Source excerpt:
— start —
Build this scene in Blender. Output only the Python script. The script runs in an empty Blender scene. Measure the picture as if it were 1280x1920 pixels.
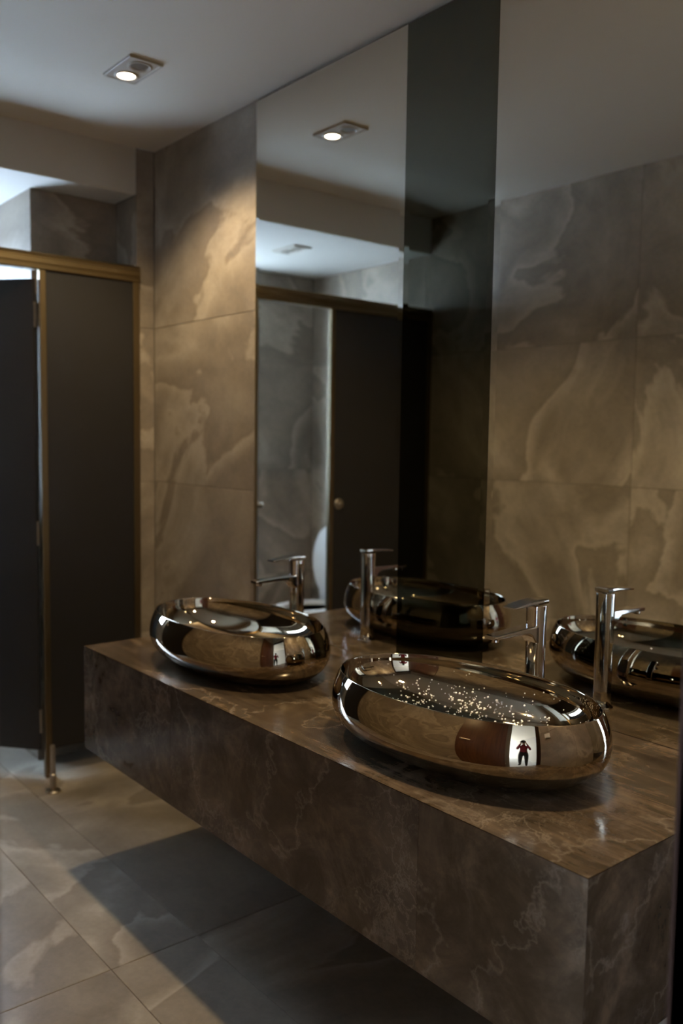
import bpy, bmesh, math, random
from mathutils import Vector, Matrix

random.seed(7)
SC = bpy.context.scene
COL = SC.collection

# ---------------------------------------------------------------- camera
CAM = Vector((3.533, -1.826, 1.423))
R_ = Vector((0.635, 0.772, 0.014)); F_ = Vector((-0.769, 0.634, -0.083))
F_.normalize(); R_ = (R_ - F_ * R_.dot(F_)).normalized(); U_ = R_.cross(F_)
cd = bpy.data.cameras.new('camera_view')
cam = bpy.data.objects.new('camera_view', cd); COL.objects.link(cam)
cam.matrix_world = Matrix(((R_.x, U_.x, -F_.x, CAM.x), (R_.y, U_.y, -F_.y, CAM.y), (R_.z, U_.z, -F_.z, CAM.z), (0, 0, 0, 1)))
cd.sensor_fit = 'VERTICAL'; cd.sensor_height = 36.0; cd.sensor_width = 24.0
cd.lens = 1651.5 / 1920 * 36
cd.clip_start = 0.01
cd.dof.use_dof = True; cd.dof.focus_distance = 1.86; cd.dof.aperture_fstop = 2.4
SC.camera = cam

# ---------------------------------------------------------------- world, exposure
w = bpy.data.worlds.new('daylight'); SC.world = w; w.use_nodes = True
wb = w.node_tree.nodes['Background']
wb.inputs['Color'].default_value = (0.60, 0.755, 1.0, 1); wb.inputs['Strength'].default_value = 40.0
SC.view_settings.view_transform = 'Standard'; SC.view_settings.look = 'None'
SC.view_settings.exposure = 0.0; SC.view_settings.gamma = 1.0
SC.view_settings.use_curve_mapping = False
LAMP_W = 76.0          # watts of each lit downlight head
LAMP_COL = (1.0, 0.775, 0.46)

# ---------------------------------------------------------------- helpers
def prop(o, label=None, cat=None, group=None, kind=None):
    if label: o['label'] = label
    if cat: o['category'] = cat
    if group: o['group'] = group
    if kind: o['kind'] = kind
    return o

def empty(name, loc=(0, 0, 0), rz=0.0):
    o = bpy.data.objects.new(name, None); COL.objects.link(o)
    o.location = loc; o.rotation_euler = (0, 0, rz); o.empty_display_size = 0.05
    return o

def obj(name, bm, mat, parent=None, loc=(0, 0, 0), smooth=False):
    me = bpy.data.meshes.new(name)
    bmesh.ops.recalc_face_normals(bm, faces=bm.faces[:])
    bm.to_mesh(me); bm.free()
    if smooth:
        for p in me.polygons: p.use_smooth = True
    if mat: me.materials.append(mat)
    o = bpy.data.objects.new(name, me); COL.objects.link(o)
    o.location = loc
    if parent: o.parent = parent
    return o

def box(bm, x0, x1, y0, y1, z0, z1, bev=0.0, seg=2):
    vs = [bm.verts.new((x, y, z)) for x in (x0, x1) for y in (y0, y1) for z in (z0, z1)]
    q = [(0, 1, 3, 2), (4, 6, 7, 5), (0, 4, 5, 1), (2, 3, 7, 6), (0, 2, 6, 4), (1, 5, 7, 3)]
    fs = [bm.faces.new([vs[i] for i in f]) for f in q]
    if bev > 0:
        es = list({e for f in fs for e in f.edges})
        bmesh.ops.bevel(bm, geom=es, offset=bev, segments=seg, profile=0.5, affect='EDGES')
    return bm

def boxbm(*a, **k):
    return box(bmesh.new(), *a, **k)

def lathe(bm, prof, seg=32, center=(0, 0, 0), cap=True):
    """prof: list of (r, z)"""
    rings = []
    for r, z in prof:
        rings.append([bm.verts.new((center[0] + r * math.cos(2 * math.pi * k / seg), center[1] + r * math.sin(2 * math.pi * k / seg), center[2] + z)) for k in range(seg)])
    for a, b in zip(rings, rings[1:]):
        for k in range(seg):
            bm.faces.new((a[k], a[(k + 1) % seg], b[(k + 1) % seg], b[k]))
    if cap:
        bm.faces.new(rings[0]); bm.faces.new(rings[-1])
    return bm

def loft(bm, rings, cap=True):
    rv = [[bm.verts.new(p) for p in r] for r in rings]
    n = len(rv[0])
    for a, b in zip(rv, rv[1:]):
        for k in range(n):
            bm.faces.new((a[k], a[(k + 1) % n], b[(k + 1) % n], b[k]))
    if cap:
        bm.faces.new(rv[0]); bm.faces.new(rv[-1])
    return bm

def rrect(w2, h2, r, n=5):
    pts = []
    for cx, cy, a0 in ((w2 - r, h2 - r, 0), (-w2 + r, h2 - r, 90), (-w2 + r, -h2 + r, 180), (w2 - r, -h2 + r, 270)):
        for k in range(n):
            a = math.radians(a0 + 90 * k / (n - 1))
            pts.append((cx + r * math.cos(a), cy + r * math.sin(a)))
    return pts

# ---------------------------------------------------------------- materials
def mat(name):
    m = bpy.data.materials.new(name); m.use_nodes = True
    nt = m.node_tree; b = nt.nodes['Principled BSDF']
    return m, nt, b

def plain(name, col, rough=0.5, metal=0.0, **k):
    m, nt, b = mat(name)
    b.inputs['Base Color'].default_value = (*col, 1); b.inputs['Roughness'].default_value = rough
    b.inputs['Metallic'].default_value = metal
    for n, v in k.items(): b.inputs[n.replace('_', ' ')].default_value = v
    return m

def N(nt, typ, **k):
    n = nt.nodes.new(typ)
    for a, v in k.items():
        if a in n.inputs.keys(): n.inputs[a].default_value = v
        else: setattr(n, a, v)
    return n

def ramp(nt, fac, stops, interp='LINEAR'):
    r = nt.nodes.new('ShaderNodeValToRGB'); r.color_ramp.interpolation = interp
    el = r.color_ramp.elements
    while len(el) < len(stops): el.new(0.5)
    for e, (p, c) in zip(el, stops):
        e.position = p; e.color = c if len(c) == 4 else (*c, 1)
    nt.links.new(fac, r.inputs['Fac'])
    return r

def math_(nt, op, a, b=None, clamp=False):
    n = nt.nodes.new('ShaderNodeMath'); n.operation = op; n.use_clamp = clamp
    for i, v in enumerate((a, b)):
        if v is None: continue
        if isinstance(v, (int, float)): n.inputs[i].default_value = v
        else: nt.links.new(v, n.inputs[i])
    return n.outputs[0]

def mixc(nt, fac, a, b, blend='MIX'):
    n = nt.nodes.new('ShaderNodeMix'); n.data_type = 'RGBA'; n.blend_type = blend
    for i, v in ((0, fac), (6, a), (7, b)):
        if isinstance(v, (int, float)): n.inputs[i].default_value = v
        elif isinstance(v, tuple): n.inputs[i].default_value = (*v, 1)
        else: nt.links.new(v, n.inputs[i])
    return n.outputs[2]

def coords(nt, per_object=True, scale=(1, 1, 1)):
    tc = nt.nodes.new('ShaderNodeTexCoord')
    mp = nt.nodes.new('ShaderNodeMapping'); mp.inputs['Scale'].default_value = scale
    nt.links.new(tc.outputs['Object'], mp.inputs['Vector'])
    if per_object:
        oi = nt.nodes.new('ShaderNodeObjectInfo')
        v = nt.nodes.new('ShaderNodeVectorMath'); v.operation = 'SCALE'
        v.inputs[0].default_value = (37.0, 53.0, 71.0)
        nt.links.new(oi.outputs['Random'], v.inputs['Scale'])
        nt.links.new(v.outputs[0], mp.inputs['Location'])
        return mp.outputs[0], oi.outputs['Random']
    return mp.outputs[0], None

def noise(nt, vec, scale, detail=4, rough=0.55, dist=0.0):
    n = nt.nodes.new('ShaderNodeTexNoise')
    n.inputs['Scale'].default_value = scale; n.inputs['Detail'].default_value = detail
    n.inputs['Roughness'].default_value = rough; n.inputs['Distortion'].default_value = dist
    nt.links.new(vec, n.inputs['Vector'])
    return n.outputs['Fac']

def stone_tile(name, dark, mid, pale, rough):
    m, nt, b = mat(name)
    v, rnd = coords(nt)
    n1 = noise(nt, v, 1.15, 7, 0.50, 0.7)
    bands = ramp(nt, n1, [(0.30, mid), (0.42, dark), (0.46, mid), (0.505, pale), (0.52, dark), (0.60, mid), (0.66, pale), (0.70, mid)])
    n2 = noise(nt, v, 7.0, 8, 0.65, 0.6)
    cloud = ramp(nt, n2, [(0.25, (0.72, 0.71, 0.70)), (0.75, (1.12, 1.1, 1.07))])
    c = mixc(nt, 0.85, bands.outputs[0], cloud.outputs[0], 'MULTIPLY')
    n3 = noise(nt, v, 60.0, 4, 0.7)
    fine = ramp(nt, n3, [(0.3, (0.86, 0.86, 0.86)), (0.7, (1.06, 1.06, 1.06))])
    c = mixc(nt, 0.8, c, fine.outputs[0], 'MULTIPLY')
    tint = math_(nt, 'MULTIPLY_ADD', rnd, 0.16); nt.nodes[-1].inputs[2].default_value = 0.92
    hv = nt.nodes.new('ShaderNodeHueSaturation'); nt.links.new(tint, hv.inputs['Value']); nt.links.new(c, hv.inputs['Color'])
    nt.links.new(hv.outputs[0], b.inputs['Base Color'])
    rr = ramp(nt, n2, [(0.2, (rough - .06,) * 3), (0.8, (rough + .08,) * 3)])
    nt.links.new(rr.outputs[0], b.inputs['Roughness'])
    b.inputs['Specular IOR Level'].default_value = 0.35
    bp = nt.nodes.new('ShaderNodeBump'); bp.inputs['Strength'].default_value = 0.08; bp.inputs['Distance'].default_value = 0.002
    nt.links.new(n3, bp.inputs['Height']); nt.links.new(bp.outputs[0], b.inputs['Normal'])
    return m

M = {}
M['wall_tile'] = stone_tile('taupe_stone_wall_tile', (0.225, 0.188, 0.148), (0.29, 0.246, 0.196), (0.385, 0.333, 0.27), 0.42)
M['floor_tile'] = stone_tile('taupe_stone_floor_tile', (0.215, 0.182, 0.142), (0.265, 0.228, 0.18), (0.36, 0.313, 0.255), 0.33)
M['grout'] = plain('grout', (0.155, 0.132, 0.105), 0.9)
M['ceiling'] = plain('white_ceiling_paint', (0.56, 0.515, 0.44), 0.85)
M['bulkhead'] = plain('white_bulkhead_paint', (0.50, 0.475, 0.425), 0.8)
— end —
Exercise task: Set down again, exactly, the lines of the material above from its first line to the one with "COL = SC.collection", inclusive. Leave the pictures out.

Solution to this task:
Build this scene in Blender. Output only the Python script. The script runs in an empty Blender scene. Measure the picture as if it were 1280x1920 pixels.
import bpy, bmesh, math, random
from mathutils import Vector, Matrix

random.seed(7)
SC = bpy.context.scene
COL = SC.collection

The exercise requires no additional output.